Take the lines of the data below from the very first through the line containing "struct(obj('ceiling', mesh('ceiling', b, CEILM)))" and output them exactly, pictures excluded.
>> start RECORD EXCERPTS
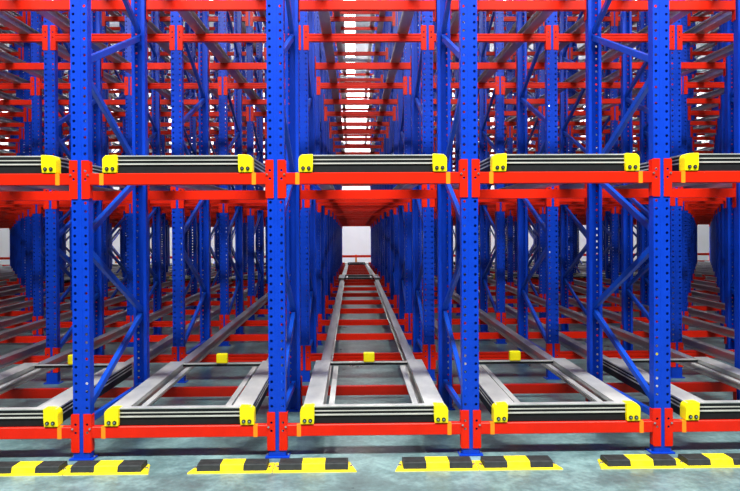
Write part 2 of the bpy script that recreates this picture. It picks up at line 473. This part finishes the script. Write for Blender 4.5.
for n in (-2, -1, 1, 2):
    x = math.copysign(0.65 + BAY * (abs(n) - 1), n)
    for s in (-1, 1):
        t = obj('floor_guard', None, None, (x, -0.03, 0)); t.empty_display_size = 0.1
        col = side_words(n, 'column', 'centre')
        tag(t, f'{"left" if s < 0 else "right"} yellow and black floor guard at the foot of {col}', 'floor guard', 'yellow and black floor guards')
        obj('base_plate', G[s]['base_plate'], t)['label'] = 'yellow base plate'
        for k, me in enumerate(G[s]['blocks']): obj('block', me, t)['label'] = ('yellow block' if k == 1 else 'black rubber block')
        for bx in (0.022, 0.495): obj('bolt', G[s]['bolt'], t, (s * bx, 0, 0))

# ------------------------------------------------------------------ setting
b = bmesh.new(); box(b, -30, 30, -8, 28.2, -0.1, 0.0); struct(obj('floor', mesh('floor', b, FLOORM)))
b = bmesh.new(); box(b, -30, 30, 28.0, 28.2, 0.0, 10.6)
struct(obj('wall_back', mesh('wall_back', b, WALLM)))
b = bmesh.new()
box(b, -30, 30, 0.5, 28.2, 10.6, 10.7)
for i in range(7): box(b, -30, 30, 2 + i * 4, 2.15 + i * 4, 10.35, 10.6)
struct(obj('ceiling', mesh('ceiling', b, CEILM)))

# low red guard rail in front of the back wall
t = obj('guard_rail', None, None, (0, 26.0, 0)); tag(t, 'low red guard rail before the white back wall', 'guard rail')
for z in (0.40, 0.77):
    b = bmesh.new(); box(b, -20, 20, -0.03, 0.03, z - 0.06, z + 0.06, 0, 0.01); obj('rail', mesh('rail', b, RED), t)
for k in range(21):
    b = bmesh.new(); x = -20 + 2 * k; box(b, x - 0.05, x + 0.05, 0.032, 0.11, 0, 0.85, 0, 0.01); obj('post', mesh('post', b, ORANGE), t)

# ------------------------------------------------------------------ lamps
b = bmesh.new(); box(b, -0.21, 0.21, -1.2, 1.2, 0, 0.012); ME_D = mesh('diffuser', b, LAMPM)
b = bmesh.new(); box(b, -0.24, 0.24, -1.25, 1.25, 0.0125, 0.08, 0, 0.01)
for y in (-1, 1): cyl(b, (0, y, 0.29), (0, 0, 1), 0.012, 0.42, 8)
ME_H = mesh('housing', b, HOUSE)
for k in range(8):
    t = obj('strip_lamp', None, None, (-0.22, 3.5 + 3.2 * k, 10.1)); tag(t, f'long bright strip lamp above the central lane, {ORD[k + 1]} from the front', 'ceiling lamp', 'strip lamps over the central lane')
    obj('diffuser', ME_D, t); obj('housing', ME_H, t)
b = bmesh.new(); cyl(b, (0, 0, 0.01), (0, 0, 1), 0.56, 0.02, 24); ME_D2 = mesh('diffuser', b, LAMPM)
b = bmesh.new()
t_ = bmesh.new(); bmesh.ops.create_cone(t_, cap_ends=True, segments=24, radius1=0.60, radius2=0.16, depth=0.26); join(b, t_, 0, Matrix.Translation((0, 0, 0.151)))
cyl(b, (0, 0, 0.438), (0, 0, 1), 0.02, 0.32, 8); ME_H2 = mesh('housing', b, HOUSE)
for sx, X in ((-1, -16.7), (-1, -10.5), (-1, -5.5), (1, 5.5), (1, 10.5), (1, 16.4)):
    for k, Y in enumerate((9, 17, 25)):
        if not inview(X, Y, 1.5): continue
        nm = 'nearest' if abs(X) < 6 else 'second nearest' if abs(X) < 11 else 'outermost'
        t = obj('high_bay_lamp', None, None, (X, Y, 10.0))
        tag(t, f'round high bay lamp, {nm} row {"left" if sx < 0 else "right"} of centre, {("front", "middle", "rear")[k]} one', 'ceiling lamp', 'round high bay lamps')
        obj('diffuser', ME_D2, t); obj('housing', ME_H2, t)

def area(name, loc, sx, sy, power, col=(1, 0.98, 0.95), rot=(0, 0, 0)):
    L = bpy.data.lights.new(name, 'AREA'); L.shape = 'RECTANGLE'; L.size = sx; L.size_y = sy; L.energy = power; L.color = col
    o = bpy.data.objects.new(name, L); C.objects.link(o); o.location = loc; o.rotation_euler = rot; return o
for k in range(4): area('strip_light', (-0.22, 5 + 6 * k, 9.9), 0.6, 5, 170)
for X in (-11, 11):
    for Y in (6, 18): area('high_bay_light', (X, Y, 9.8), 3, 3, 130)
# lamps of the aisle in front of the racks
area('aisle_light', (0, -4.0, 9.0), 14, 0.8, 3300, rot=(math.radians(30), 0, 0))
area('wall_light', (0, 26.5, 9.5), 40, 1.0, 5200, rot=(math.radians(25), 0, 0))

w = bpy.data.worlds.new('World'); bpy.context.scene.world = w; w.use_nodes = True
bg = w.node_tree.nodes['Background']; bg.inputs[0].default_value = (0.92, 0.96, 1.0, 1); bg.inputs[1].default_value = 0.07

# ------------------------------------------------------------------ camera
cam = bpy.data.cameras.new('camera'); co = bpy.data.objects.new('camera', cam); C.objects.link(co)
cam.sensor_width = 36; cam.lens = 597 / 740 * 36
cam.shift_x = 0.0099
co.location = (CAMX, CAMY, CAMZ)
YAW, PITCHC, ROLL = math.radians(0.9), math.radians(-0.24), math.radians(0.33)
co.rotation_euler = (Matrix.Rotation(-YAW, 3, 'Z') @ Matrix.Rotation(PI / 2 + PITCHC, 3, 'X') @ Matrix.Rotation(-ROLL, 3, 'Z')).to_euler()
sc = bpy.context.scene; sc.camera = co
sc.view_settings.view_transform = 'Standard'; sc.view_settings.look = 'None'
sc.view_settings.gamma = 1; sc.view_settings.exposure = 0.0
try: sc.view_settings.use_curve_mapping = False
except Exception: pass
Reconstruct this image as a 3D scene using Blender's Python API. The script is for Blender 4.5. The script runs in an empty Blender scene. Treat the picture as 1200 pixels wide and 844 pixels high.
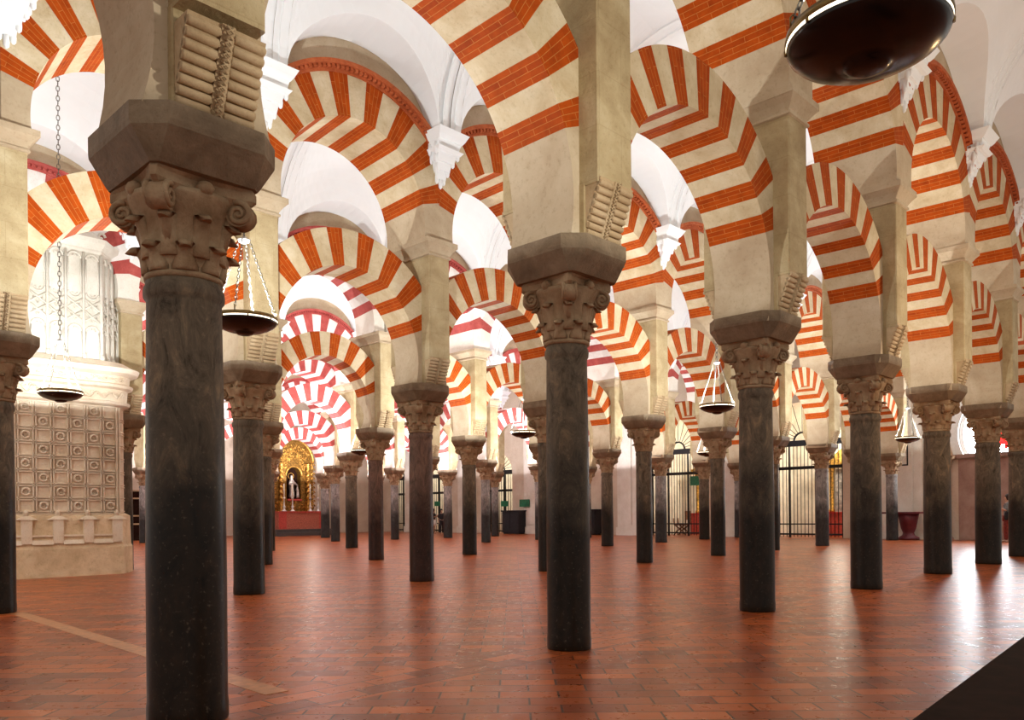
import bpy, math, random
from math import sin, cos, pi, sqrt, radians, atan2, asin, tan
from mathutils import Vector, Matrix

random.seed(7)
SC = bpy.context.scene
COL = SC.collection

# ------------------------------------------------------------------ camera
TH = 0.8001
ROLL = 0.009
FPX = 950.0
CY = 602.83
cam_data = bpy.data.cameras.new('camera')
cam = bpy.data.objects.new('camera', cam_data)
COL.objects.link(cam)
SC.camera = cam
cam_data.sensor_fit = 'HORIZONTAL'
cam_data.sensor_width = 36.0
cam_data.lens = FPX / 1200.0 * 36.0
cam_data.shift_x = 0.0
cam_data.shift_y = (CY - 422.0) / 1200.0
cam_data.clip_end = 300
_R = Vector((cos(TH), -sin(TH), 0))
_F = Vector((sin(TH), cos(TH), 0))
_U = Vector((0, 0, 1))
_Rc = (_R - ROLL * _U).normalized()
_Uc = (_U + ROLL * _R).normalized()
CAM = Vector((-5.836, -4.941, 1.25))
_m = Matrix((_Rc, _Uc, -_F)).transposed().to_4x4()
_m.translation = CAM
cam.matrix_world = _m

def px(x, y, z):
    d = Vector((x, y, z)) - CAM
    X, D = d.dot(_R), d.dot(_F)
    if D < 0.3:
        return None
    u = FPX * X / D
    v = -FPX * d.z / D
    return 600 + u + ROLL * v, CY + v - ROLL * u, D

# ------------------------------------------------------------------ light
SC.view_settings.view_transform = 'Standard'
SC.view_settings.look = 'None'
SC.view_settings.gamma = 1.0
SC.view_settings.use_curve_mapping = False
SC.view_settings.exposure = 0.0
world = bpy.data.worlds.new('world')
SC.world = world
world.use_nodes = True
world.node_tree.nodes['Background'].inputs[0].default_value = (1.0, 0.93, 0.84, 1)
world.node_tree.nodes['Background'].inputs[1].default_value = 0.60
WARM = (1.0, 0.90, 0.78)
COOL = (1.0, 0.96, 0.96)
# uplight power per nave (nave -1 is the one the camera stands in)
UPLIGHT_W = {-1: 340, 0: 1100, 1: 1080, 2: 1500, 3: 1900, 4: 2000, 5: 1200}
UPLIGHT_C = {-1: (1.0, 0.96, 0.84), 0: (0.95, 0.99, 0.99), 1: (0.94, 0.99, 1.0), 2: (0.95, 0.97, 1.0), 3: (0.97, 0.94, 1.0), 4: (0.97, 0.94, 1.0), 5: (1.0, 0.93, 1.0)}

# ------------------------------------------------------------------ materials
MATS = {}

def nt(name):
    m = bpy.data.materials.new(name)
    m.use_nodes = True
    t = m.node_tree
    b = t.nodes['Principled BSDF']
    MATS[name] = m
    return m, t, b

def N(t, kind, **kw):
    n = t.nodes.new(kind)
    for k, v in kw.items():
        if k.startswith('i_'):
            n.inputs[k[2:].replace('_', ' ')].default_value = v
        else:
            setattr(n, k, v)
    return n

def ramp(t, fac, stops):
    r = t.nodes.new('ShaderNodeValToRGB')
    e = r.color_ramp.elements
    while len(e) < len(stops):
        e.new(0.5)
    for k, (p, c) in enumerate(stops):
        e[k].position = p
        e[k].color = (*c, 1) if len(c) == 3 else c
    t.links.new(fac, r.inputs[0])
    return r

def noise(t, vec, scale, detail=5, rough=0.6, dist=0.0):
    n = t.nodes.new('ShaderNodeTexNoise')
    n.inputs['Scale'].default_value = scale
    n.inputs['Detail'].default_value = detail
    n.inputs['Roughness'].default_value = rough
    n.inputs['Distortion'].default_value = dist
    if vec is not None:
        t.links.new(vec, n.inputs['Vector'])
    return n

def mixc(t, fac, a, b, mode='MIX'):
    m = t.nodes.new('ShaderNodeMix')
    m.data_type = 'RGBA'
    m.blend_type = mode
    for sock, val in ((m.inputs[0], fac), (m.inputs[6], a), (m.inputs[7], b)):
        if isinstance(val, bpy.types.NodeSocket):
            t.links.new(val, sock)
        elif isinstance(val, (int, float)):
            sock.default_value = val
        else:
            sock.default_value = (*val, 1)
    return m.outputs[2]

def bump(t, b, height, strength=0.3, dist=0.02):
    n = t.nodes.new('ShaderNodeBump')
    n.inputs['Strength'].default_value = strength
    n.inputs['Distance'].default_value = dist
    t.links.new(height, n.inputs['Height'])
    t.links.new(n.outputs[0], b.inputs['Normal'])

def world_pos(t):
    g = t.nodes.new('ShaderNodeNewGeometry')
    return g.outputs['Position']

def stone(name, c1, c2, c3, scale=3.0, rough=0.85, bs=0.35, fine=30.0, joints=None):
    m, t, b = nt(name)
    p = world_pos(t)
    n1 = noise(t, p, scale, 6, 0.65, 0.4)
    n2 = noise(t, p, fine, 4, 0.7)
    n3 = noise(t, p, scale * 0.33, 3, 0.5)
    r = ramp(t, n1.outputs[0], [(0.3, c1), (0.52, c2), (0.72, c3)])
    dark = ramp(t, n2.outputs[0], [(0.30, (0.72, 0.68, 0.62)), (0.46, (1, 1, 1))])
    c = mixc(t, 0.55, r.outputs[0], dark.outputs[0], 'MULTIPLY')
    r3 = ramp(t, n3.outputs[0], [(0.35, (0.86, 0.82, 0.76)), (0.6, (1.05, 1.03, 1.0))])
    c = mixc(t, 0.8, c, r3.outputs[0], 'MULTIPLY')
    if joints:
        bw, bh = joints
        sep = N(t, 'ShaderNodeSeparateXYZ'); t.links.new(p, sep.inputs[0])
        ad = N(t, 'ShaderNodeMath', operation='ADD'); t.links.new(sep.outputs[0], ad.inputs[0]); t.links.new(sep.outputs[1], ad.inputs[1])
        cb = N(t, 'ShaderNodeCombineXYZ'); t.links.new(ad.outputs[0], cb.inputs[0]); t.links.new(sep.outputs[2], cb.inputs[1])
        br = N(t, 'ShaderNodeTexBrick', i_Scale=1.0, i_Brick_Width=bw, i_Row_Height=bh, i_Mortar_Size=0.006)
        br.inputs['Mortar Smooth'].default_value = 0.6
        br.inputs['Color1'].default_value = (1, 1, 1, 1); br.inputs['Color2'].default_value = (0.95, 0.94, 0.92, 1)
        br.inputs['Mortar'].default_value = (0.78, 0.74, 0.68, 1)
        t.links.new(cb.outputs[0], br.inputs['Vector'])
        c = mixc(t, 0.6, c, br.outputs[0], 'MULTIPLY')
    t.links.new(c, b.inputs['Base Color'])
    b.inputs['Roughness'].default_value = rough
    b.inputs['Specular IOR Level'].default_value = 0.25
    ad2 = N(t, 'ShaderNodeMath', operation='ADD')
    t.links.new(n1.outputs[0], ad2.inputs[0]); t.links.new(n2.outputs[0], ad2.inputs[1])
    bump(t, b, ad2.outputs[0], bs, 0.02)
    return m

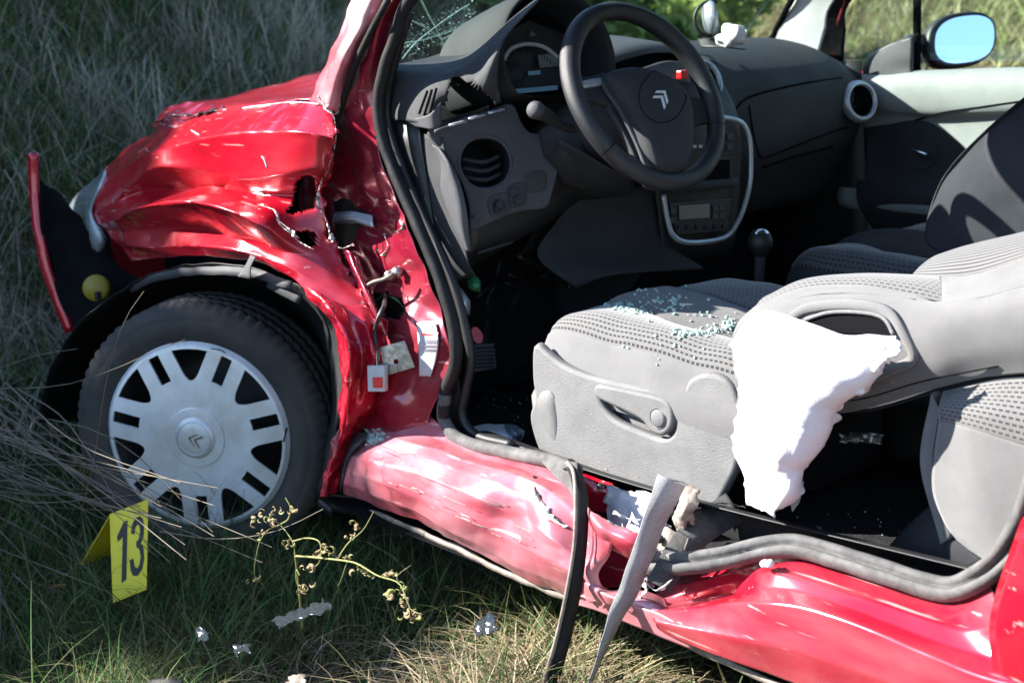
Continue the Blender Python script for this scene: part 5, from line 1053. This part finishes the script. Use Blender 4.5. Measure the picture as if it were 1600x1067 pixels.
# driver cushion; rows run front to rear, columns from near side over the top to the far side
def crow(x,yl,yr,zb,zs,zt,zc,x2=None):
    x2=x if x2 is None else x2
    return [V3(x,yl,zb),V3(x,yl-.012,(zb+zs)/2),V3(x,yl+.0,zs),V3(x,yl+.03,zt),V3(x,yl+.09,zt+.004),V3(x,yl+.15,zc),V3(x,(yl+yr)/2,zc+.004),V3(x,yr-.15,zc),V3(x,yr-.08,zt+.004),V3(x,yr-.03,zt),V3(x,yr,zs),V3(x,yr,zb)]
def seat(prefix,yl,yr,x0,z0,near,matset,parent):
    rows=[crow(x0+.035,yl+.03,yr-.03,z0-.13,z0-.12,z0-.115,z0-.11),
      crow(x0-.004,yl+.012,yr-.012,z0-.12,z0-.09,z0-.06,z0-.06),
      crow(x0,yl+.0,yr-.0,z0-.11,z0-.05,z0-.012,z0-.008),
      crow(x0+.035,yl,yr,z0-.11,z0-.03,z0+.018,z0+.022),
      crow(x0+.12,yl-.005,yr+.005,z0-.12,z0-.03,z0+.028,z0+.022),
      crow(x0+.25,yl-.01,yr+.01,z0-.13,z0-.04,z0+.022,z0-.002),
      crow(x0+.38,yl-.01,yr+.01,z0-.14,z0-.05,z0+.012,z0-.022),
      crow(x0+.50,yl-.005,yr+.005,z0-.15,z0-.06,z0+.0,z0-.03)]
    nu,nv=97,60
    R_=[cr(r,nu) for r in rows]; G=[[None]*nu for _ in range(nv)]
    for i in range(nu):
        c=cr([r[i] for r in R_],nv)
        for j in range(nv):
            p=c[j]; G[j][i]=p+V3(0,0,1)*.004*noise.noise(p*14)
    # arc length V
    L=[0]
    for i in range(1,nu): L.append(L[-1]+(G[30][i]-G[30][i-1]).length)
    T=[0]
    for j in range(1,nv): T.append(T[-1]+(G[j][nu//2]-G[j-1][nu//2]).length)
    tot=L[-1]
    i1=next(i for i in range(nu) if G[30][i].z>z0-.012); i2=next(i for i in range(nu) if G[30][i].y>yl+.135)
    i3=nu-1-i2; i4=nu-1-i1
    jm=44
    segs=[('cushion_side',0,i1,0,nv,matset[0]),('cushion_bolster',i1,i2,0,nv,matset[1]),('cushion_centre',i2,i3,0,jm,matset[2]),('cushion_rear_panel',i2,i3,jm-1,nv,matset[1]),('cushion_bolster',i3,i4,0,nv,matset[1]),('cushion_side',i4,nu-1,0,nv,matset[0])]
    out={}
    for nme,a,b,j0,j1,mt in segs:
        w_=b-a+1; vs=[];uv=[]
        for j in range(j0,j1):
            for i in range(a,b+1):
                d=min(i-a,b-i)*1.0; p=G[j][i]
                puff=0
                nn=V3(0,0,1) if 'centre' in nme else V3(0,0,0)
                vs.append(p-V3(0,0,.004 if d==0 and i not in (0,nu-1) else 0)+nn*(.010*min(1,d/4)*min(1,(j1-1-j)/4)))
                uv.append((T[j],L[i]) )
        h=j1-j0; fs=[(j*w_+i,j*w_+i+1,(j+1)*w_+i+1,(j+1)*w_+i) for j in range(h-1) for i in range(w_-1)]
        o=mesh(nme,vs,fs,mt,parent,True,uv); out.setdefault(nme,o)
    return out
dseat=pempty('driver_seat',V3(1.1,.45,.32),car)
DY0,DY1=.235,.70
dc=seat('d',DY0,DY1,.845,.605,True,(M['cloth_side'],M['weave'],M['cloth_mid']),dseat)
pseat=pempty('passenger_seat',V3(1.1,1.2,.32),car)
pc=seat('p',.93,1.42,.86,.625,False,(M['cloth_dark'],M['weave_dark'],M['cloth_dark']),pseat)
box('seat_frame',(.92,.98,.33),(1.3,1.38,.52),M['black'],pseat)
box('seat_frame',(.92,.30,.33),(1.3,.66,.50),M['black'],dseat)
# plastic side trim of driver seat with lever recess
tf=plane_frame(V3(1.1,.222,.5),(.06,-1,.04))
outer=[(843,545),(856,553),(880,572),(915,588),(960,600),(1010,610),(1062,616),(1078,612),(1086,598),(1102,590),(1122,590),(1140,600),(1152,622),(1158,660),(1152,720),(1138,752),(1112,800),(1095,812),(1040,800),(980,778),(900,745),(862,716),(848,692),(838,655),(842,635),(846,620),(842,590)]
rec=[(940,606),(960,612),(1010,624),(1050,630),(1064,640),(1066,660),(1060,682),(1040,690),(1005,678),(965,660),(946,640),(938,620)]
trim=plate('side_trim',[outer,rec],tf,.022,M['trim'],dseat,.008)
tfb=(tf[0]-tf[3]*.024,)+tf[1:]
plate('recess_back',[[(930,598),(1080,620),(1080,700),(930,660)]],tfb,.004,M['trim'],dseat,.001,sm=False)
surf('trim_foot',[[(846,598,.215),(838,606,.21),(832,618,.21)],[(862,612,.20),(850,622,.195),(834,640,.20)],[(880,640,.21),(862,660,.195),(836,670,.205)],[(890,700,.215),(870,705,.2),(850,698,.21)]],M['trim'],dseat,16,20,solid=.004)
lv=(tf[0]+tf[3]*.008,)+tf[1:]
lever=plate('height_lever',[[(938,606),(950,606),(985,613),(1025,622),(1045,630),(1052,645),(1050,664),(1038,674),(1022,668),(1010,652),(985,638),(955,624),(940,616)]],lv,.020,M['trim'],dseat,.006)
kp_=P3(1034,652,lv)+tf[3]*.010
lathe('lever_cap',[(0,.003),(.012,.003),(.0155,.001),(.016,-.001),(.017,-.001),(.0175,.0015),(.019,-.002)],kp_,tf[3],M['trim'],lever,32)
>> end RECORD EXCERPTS
• **WRITTEN ANSWER**
Write part 2 of the bpy script that recreates this picture. It picks up at line 473. This part finishes the script. Write for Blender 4.5.
for n in (-2, -1, 1, 2):
    x = math.copysign(0.65 + BAY * (abs(n) - 1), n)
    for s in (-1, 1):
        t = obj('floor_guard', None, None, (x, -0.03, 0)); t.empty_display_size = 0.1
        col = side_words(n, 'column', 'centre')
        tag(t, f'{"left" if s < 0 else "right"} yellow and black floor guard at the foot of {col}', 'floor guard', 'yellow and black floor guards')
        obj('base_plate', G[s]['base_plate'], t)['label'] = 'yellow base plate'
        for k, me in enumerate(G[s]['blocks']): obj('block', me, t)['label'] = ('yellow block' if k == 1 else 'black rubber block')
        for bx in (0.022, 0.495): obj('bolt', G[s]['bolt'], t, (s * bx, 0, 0))

# ------------------------------------------------------------------ setting
b = bmesh.new(); box(b, -30, 30, -8, 28.2, -0.1, 0.0); struct(obj('floor', mesh('floor', b, FLOORM)))
b = bmesh.new(); box(b, -30, 30, 28.0, 28.2, 0.0, 10.6)
struct(obj('wall_back', mesh('wall_back', b, WALLM)))
b = bmesh.new()
box(b, -30, 30, 0.5, 28.2, 10.6, 10.7)
for i in range(7): box(b, -30, 30, 2 + i * 4, 2.15 + i * 4, 10.35, 10.6)
struct(obj('ceiling', mesh('ceiling', b, CEILM)))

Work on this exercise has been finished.